The referendum included in the voting this year is to increase the fee included in tuition costs that is for the SJC. The fee currently sits at $0.91. Students will be asked to vote “yes” or “no” to the referendum question.
“Moving from 0.91 cents to $4.88 per credit is significant and that’s because this year’s referendum is an entirely different service model. The extra $3.97 would go towards supporting four core areas of service including a fully staffed and supported Student Justice Centre, doubled Ombuds support, on-campus Sexual Violence support and Student Refugee mentorship,” said Zanab Jafry, the SJC supervisor. “The increased fee would help us move from 100 to 360 hours of student service per week and would allow us to move from an office of five staff to an office of 11.”
Should the referendum pass, the SJC hopes to create new student full-time positions. The 11 proposed positions are: Anti-Racism Advocate, Indigeneity Advocate, Wellness & Accessibility Advocate, Sexuality and Gender Diversity Advocate, Refugee & Resettlement Advocate, two Sexual Violence Support Advocates, Reception & Resource Assistant, SJC Manager, Sexual Violence Support Advocate Manager and Ombuds Case manager.

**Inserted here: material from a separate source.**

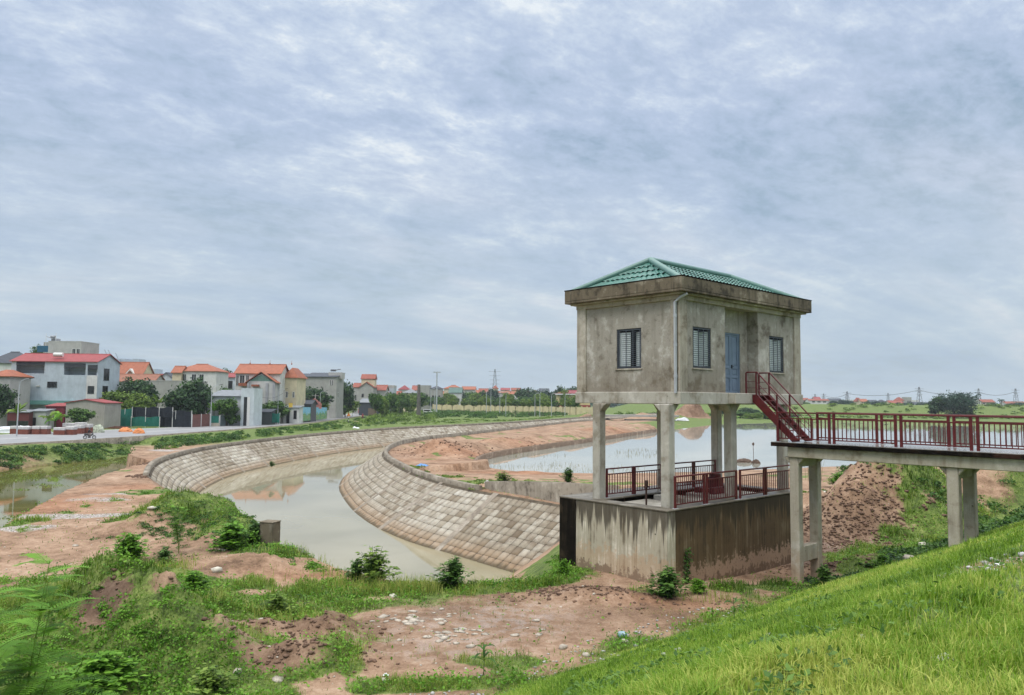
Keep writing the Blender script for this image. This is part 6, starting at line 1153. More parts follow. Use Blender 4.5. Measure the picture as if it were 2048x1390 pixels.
Q = np.column_stack([rg.uniform(60, 130, 160), rg.uniform(300, 325, 160)]); clumps('shore_weeds', 'bright green weeds along the far pond shore', zc(Q), rg.uniform(.5, 1.3, len(Q)), 40, .6, LM['bright'], .4, 47)
Q = np.column_stack([rg.uniform(-560, 820, 420), rg.uniform(700, 1000, 420)]); clumps('far_treeline', 'hazy distant mass of trees along the horizon', zc(Q), rg.uniform(5, 10, len(Q)), 60, 3.2, LM['blue'], .8, 48, 'trees')
# creepers by the bridge, vine heap
def creeper(name, label, items, mat, n, R, ls, seed, flat=.6, nl=60):
    rg = np.random.default_rng(seed); Q = []
    for (px, py, z, rx, ry) in items: c = at(px, py, z); Q.append(np.column_stack([c[0]+rg.normal(0, rx, n), c[1]+rg.normal(0, ry, n)]))
    Q = np.vstack(Q); u_, v_ = UV(Q); Q = Q[~((u_ > -1) & (u_ < 8.3) & (v_ < .3) & (v_ > -5)) & ~inpoly(Q[:, 0], Q[:, 1], CANAL)]; return clumps(name, label, zc(Q)+np.array([0, 0, .1]), rg.uniform(R*.6, R*1.4, len(Q)), nl, ls, mat, flat, seed)
creeper('creeper', 'broad leaved creeper over the bank beneath the footbridge', [(1960, 985, 1.8, 1.6, .9), (2040, 970, 2., 2., 1.2), (1985, 1030, 1.2, 1.4, .7), (1880, 1100, .6, 1.1, .4), (1840, 1108, .2, .9, .4), (1790, 965, 2., .9, .7), (1950, 1060, 1.2, 1.2, .4)], LM['mid'], 34, .42, .15, 51)
creeper('dark_creeper', 'dark low creeper in the shade under the footbridge', [(1900, 1085, .8, 1.3, .5), (1960, 1062, 1.2, 1.5, .4), (1660, 1160, -.1, .5, .3)], LM['dark'], 30, .35, .12, 52)
creeper('vine_cover', 'creeping vine spread over the earth heap by the canal', [(400, 1045, .6, 1.4, 1.), (350, 1060, .3, 1., .6), (480, 1075, .4, 1.2, .8), (520, 1070, .2, .8, .6)], LM['mid'], 60, .3, .085, 53, .4)
creeper('slope_weeds', 'bright bushy weeds along the lip of the canal', [(310, 985, .0, .7, 1.2), (560, 1105, 0, .9, .4), (640, 1135, 0, 1., .3), (760, 1160, 0, 1.2, .35), (880, 1170, 0, 1.1, .3), (1000, 1168, 0, 1.2, .25), (1100, 1140, 0, .4, .6), (1115, 1120, 0, .3, .8)], LM['bright'], 26, .26, .08, 54, .6)
creeper('peninsula_weeds', 'green weeds along the parapet of the bare peninsula', [(990, 965, .2, 3., .7), (1100, 960, .6, 2.5, .7), (880, 950, .1, 1.4, .6), (1640, 965, .8, 1.3, 1.2), (1680, 985, .7, 1.2, 1.0), (830, 936, 0, .8, .6)], LM['light'], 30, .32, .12, 55, .6)
rg = np.random.default_rng(66); cpts = [at(px, py, 0)[:2] for px, py in ((90, 1300), (160, 1340), (60, 1240), (240, 1330), (130, 1380), (300, 1350), (20, 1360), (200, 1215), (330, 1200), (250, 1370))]
Q = np.vstack([c+rg.normal(0, (1.0, .7), (34, 2)) for c in cpts]); clumps('mound_weeds', 'leafy weeds piled over the mounds below the photographer', zc(Q)+np.array([0, 0, .05]), rg.uniform(.15, .42, len(Q)), 70, .07, LM['bright'], .8, 67)
# ---------------------------------------------------------------- bushes one can point to
def sprig_bush(key, mat, seed, nst=26, nl=17, ls=.13):
    rg = np.random.default_rng(seed); t = thing('bush', 'leafy plant of kind '+key, 'bush'); b = MB(); P, D, T = [], [], []
    for k in range(nst):
        a = rg.uniform(0, 6.28); s = rg.uniform(.05, .52)*(1 if k % 3 else .4); hh = (.95-.55*(s/.52)**1.6)*rg.uniform(.75, 1.08); q = np.linspace(0, 1, 6); pts = [np.array([math.cos(a)*s*f**1.3, math.sin(a)*s*f**1.3, hh*f-.02]) for f in q]; b.tube(pts, [.012*(1-.75*f) for f in q], 5); tn = rg.normal(.5, .16)
        for j in range(nl):
            f = rg.uniform(.28, 1.02); p = np.array([np.interp(f, q, [w_[i] for w_ in pts]) for i in range(3)]); al = rg.uniform(0, 6.28); o_ = np.array([math.cos(al), math.sin(al), rg.uniform(-.2, .5)]); P.append(p+o_*ls*.62); D.append(o_); T.append(np.clip(tn+rg.normal(0, .15)+.25*(f-.6), 0, 1))
    P, D = np.array(P), np.array(D); D /= np.linalg.norm(D, axis=1)[:, None]; up = rg.normal(0, .35, (len(P), 3)); up[:, 2] += 1; w = np.cross(D, up); w /= np.linalg.norm(w, axis=1)[:, None]; s = (ls*rg.uniform(.6, 1.25, len(P)))[:, None]; dr_ = np.array([0, 0, -.18])*s
    V = np.stack([P-D*s*.5, P+w*s*.27, P+D*s*.5+dr_, P-w*s*.27], 1).reshape(-1, 3); mesh_np('foliage', V, [np.arange(4*len(P)).reshape(-1, 4)], LM[mat], t, tone=np.repeat(np.array(T), 4)); b.build('stem', LM['mid'], t); PROTO[key] = t
sprig_bush('nb1', 'bright', 91, 64, 22, .12); sprig_bush('nb2', 'mid', 92, 50, 20, .13); sprig_bush('nb3', 'light', 93, 40, 17, .14)
for k, lab, px, py, h, w in (('nb1', 'round bright green bush beside the dirt path', 255, 1128, .95, 1.25), ('nb1', 'light leafy bush on the slope below the round bush', 385, 1195, .7, 1.1), ('nb3', 'tall leafy shrub on the canal lip with pale leaves', 748, 1168, 1.05, 1.0), ('nb2', 'smaller twin stemmed shrub left of the pale leaved one', 712, 1165, .7, .9), ('nb2', 'dark green shrub leaning over the canal edge', 905, 1172, .78, 1.1), ('nb2', 'bushy plant at the lit corner of the gate well', 1335, 1193, .75, 1.25), ('nb1', 'small fresh plant at the foot of the black gate slot', 1128, 1150, .5, .8),
  ('nb2', 'dusty weed bush at the foot of the bridge column', 1650, 1172, .62, 1.0), ('nb1', 'leafy weed on the mound shoulder above the grass hump', 300, 1180, .55, 1.2), ('nb3', 'yellowish straw weed standing in the mud', 555, 1228, .55, 1.2), ('nb3', 'pale leafed young plant beside the straw weed', 590, 1248, .42, .7), ('nb2', 'clump of weeds on the vine covered heap', 330, 1060, .6, 1.1), ('nb1', 'bush on the canal side of the vine covered heap', 465, 1062, .9, 1.4), ('nb2', 'bush against the concrete stub wall', 508, 1086, .7, 1.2), ('nb3', 'round bush on the peninsula behind the parapet', 1005, 972, .9, 1.3), ('nb2', 'dark small bush on the peninsula near the retaining wall end', 1136, 966, .95, .9),
  ('nb1', 'low green bush at the toe of the dike slope', 1395, 1185, .4, 1.3), ('nb2', 'bush behind the second bridge column', 1700, 962, 1.1, 1.5), ('nb1', 'bright bush on the flank of the clod heap', 1680, 975, .9, 1.4), ('nb1', 'fresh bush on the grass beside the pier foot', 1765, 1135, .45, 1.2), ('nb3', 'bushy tuft at the foot of the grass hump', 420, 1350, .55, 1.3), ('nb1', 'leafy bush at the lower edge of the grass hump', 200, 1385, .7, 1.5)):
    c = at(px, py, 0); z = gz_(c[0], c[1])
    for _ in range(3): c = at(px, py, z); z = gz_(c[0], c[1])
    place(k, lab, (c[0], c[1], z-.06), h*1.3, w*1.25)
# climbing vine on the front wall of the gate well
rg = np.random.default_rng(3); n = 260; P = np.column_stack([rg.normal(.25, .10, n), rg.uniform(-.11, -.03, n), rg.uniform(0, 1.15, n)]); V, Fq = leaf_quads(P, .085, rg, .7); o = mesh_np('climbing_vine', V, [Fq], LM['mid'], tone=np.repeat(rg.uniform(0, .8, n), 4)); o.location = HOME; o.rotation_euler = (0, 0, YAW); tag(o, 'narrow vine climbing the brown front of the gate well', 'vine')
# feathery shrub close to the camera, lower corner
def feather(label, px, D, zt, nst, seed, spread=.6, ls=1.):
    rg = np.random.default_rng(seed); c = dep(px, 1300, D); z0 = gz_(c[0], D); t = thing('feathery_shrub', label, 'shrub', (c[0], D, z0)); H = zt-z0; st = MB(); LV, LF, LT = [], [], []; base = 0
    for k in range(nst):
        a = rg.uniform(0, 6.28); s = rg.uniform(.2, spread); hh = H*rg.uniform(.6, 1.); pts = [np.array([0, 0, 0.])+np.array([math.cos(a)*s*q**1.5, math.sin(a)*s*q**1.5, hh*q]) for q in np.linspace(0, 1, 7)]; st.tube(pts, [.012*(1-.7*q) for q in np.linspace(0, 1, 7)], 5)
        for j in range(30):
            q = rg.uniform(.35, 1.); p = np.array([np.interp(q, np.linspace(0, 1, 7), [w_[i] for w_ in pts]) for i in range(3)]); b_ = rg.uniform(0, 6.28); L = rg.uniform(.2, .42)*ls; d = np.array([math.cos(b_), math.sin(b_), rg.uniform(-.1, .5)]); d /= np.linalg.norm(d); w = np.cross(d, (0, 0, 1.)); w /= np.linalg.norm(w); st.tube([p, p+d*L*.6+(0, 0, .01), p+d*L-(0, 0, .03*L*3)], [.003, .0025, .001], 4)
            tn = rg.uniform(.2, .95)
            for m in range(16):
                f = (m+1)/16; o_ = p+d*L*f-np.array([0, 0, .09*L*f*f*3])
                for sg in (-1, 1):
                    l = .075*ls*(1-.5*f)*rg.uniform(.8, 1.2); e = o_+w*sg*l+d*l*.45; hw = d*.011*ls
                    LV += [o_-hw*.6, o_+hw*.6, e+hw*.4, e-hw*.4]; LT += [tn]*4; LF.append((base, base+1, base+2, base+3)); base += 4
    st.build('stem', LM['light'], t); mesh_np('leaves', np.array(LV), [np.array(LF)], LM['bright'], t, tone=np.array(LT)); return t
feather('tall feathery shrub with fine green leaflets at the frame corner', 25, 7.6, 4.3, 11, 5, .85, 1.25); feather('shorter feathery shrub beside the tall one in the corner', 105, 8.4, 3.2, 8, 6, .7, 1.2)
feather('wispy feathery weed rising from the vine covered heap', 350, 29.5, 2.0, 4, 7, .35)
def seedling(label, px, py, h, nl, mat, seed):
    rg = np.random.default_rng(seed); c = at(px, py, 0); z = gz_(c[0], c[1])
    for _ in range(4): c = at(px, py, z); z = gz_(c[0], c[1])
    t = thing('seedling', label, 'seedling', (c[0], c[1], z)); b = MB(); b.tube([(0, 0, -.05), (.01, 0, h*.5), (0, .01, h)], [.012, .009, .005], 6); b.build('stem', LM['mid'], t); b = MB()
    for k in range(nl): a = 2*math.pi*k/nl+rg.uniform(-.4, .4); frond_mesh(b, (0, 0, h*rg.uniform(.45, 1.)), a, h*rg.uniform(.5, .85), h*.10, .55, .55)
    b.build('leaves', LM[mat], t)
seedling('lone seedling with drooping narrow leaves at the edge of the mud', 967, 1352, .62, 10, 'mid', 1); seedling('spindly weed with a pale flower stalk on the grass slope edge', 1468, 1262, .5, 7, 'mid', 2); seedling('leafy seedling standing on the slope by the dry stalk', 1425, 1235, .3, 8, 'bright', 3); seedling('thin dark weed beside the clod strip under the bridge', 1780, 1140, .5, 6, 'dark', 4); seedling('small upright weed in the muddy flat by the straw weed', 607, 1225, .45, 8, 'mid', 5)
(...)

An SJC referendum, proposing a $1.11 increase from $0.89 for the SJC, was included in the February 2017 elections. It did not pass by a margin of approximately five per cent, with 52.34 per cent of voters voting “no”. Only 4,364 students voted on this referendum.
Students should routinely check their student email accounts for information and updates regarding voting matters. Voting will occur via student email, and it will begin on February 13 and remain open until 9:00 p.m. on February 15. This is your campus, your education, and your Brock experience, so don’t forget to vote. An important part of the Brock community is that every voice has the chance to be heard. In the October 2017 by-elections, a record 33.2 per cent of the student body participated in the vote. “It is important that all students make their voices heard in the upcoming elections by voting, as it directly impacts their academic years at Brock University,” said BUSU Chief Returning Officer Fiona Purkiss in a statement earlier this year.